Moreover, Ridler’s attempt to accept the offer on June 13th was not within a reasonable time. Great West’s offer did not contain a specified deadline for acceptance. Therefore, it lapsed after a “reasonable time.” RESTATEMENT (SECOND) OF CONTRACTS § 41 (1979). According to both the Second Restatement and Corbin on Contracts § 2.16, what constitutes reasonable time is a fact question which depends on all the circumstances existing when the offer and attempted acceptance are made. Great West’s reimbursement interest was increased by $130,000 between the time the offer was made and Ridler attempted acceptance. Despite the fact that only a short period of time had lapsed, the circumstances surrounding the offer had radically changed. The district court did not err by concluding that even if Ridler had not rejected the offer, the acceptance was not made within a reasonable time.
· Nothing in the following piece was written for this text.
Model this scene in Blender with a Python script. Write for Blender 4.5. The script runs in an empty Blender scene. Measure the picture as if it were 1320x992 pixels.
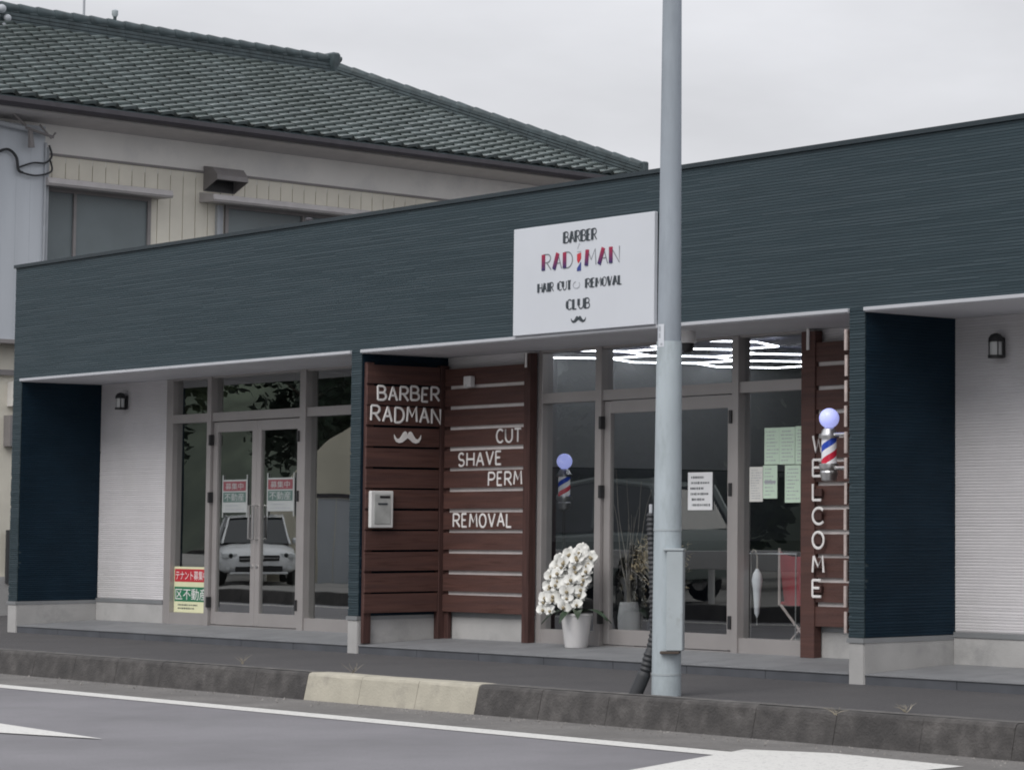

-3- Ridler challenges the amount of reimbursement to which the Plan is entitled. However, Ridler has presented no evidence to support his contention that a fact issue exists with respect to the proper amount, nor does he even suggest a more appropriate figure. In his opposition to the Plan’s motion for summary judgment, Ridler objected to the Plan’s calculation of money expended because of double-charging on certain items. The Plan took this into consideration and adjusted the total accordingly. The district court adopted the adjusted amount. There was no error.

Ridler also challenges the Plan’s status as a self-funded benefits plan subject to ERISA preemption. Specifically, Ridler asserts that there is no ERISA preemption because the Plan obtained stop-loss coverage from Great West. The Plan Administrator submitted an affidavit stating that the Plan is a self-funded, employee welfare and benefit plan created and maintained pursuant to ERISA. Ridler failed to present specific facts to controvert this description, or any evidence showing that the Plan had even obtained stop-loss insurance.2 Regardless, ERISA preempts the application of state law even though the benefits plan holds stop-loss insurance. Lincoln Mut. Casualty Co. v. Lectron Products, Inc. Health Plan, 970 F.2d 206, 210 (6th Cir. 1992); Thompson v. Talquin Bldg. Products Co., 928 F.2d 649, 653 (4th Cir. 1991); United Food & Commercial Workers & Employers Arizona Health & Welfare Trust v. Pacyga, 801 F.2d 1157, 1161 (9th Cir. 1986).

2 Ridler suggests that the district court erred by denying him the opportunity to conduct discovery on the nature of the Plan, namely its relationship with Great West and whether it was self- funded. However, Ridler failed to file any affidavits opposing the motion for summary judgment showing why he needed to conduct discovery, and thus did not meet the requirements of Federal Rule of Civil Procedure 56(f) for obtaining discovery prior to a summary judgment determination.

-4- Ridler also contends that Great West, not the Plan, has the right of subrogation and, as an insurance company, is subject to state regulation. The only basis Ridler presents for this assertion is that the subrogation agreement states “[i]f the covered person has received benefits under this Plan for an illness, a sickness, or a bodily injury caused by a third party, then Great-West may [seek reimbursement].” Ridler presents no legal authority to support the contention that Great West is the actual party in interest and that ERISA preemption does not apply.